Like the many spectacles that Potter features, this book has generated differing responses from its audience. Some critics have overlooked its original approach whilst a few have been cruel in their misunderstanding. Yet, the Journal of Popular Culture rightly declared it a ‘fine study’, born through a decade’s research and collecting. Alaska History delighted in its ‘revealing and thought-provoking’ narrative. If something of academic jargon-ese were necessary, then I would praise Potter’s attention to the performative aspects of polar exploration within the theatre of public tastes. Put more simply, this is the most enjoyable study of Arctic visual fascinations yet published. We are encouraged to look beyond the pole, beyond a monotonous account of the daily events of exploration life, to consider a broader, more nuanced, and joyously more colourful culture of exploration – as told by its showmen, performed in theatres, reported in newspapers and read by the fireside. If one moves to consider travel, adventure, photography and motion pictures too, then the range of spectacles before us is almost limitless.

 

Declaring my interest, as a friend and a colleague, I was always going to review this book in appreciative terms. It is, in my opinion, one of the best polar books of the last ten years. It follows the elegant musings of Francis Spufford and Beau Riffenburgh’s groundbreaking Myth of the Explorer in opening up new areas for our research. Its curiosity and love of the ephemeral deserves for it the warmest praise. The late Richard Altick would have been both intrigued and mightily impressed.

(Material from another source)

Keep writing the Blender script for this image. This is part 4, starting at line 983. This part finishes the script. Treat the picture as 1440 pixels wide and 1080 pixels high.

If fortune had me a be-whiskered nineteenth-century showman, I would have gladly tucked a thumb into the pocket of my generously-striped waistcoat, raised my Coke bowler to the sky, and bellowed out to punters all around: “Ladies and Gentleman, roll up, roll up, pray behold and then buy – the Fantastic, Mesmerical, Arctic and Icicle, Professor Potter’s Panoramical, the Spectacle of the Season!”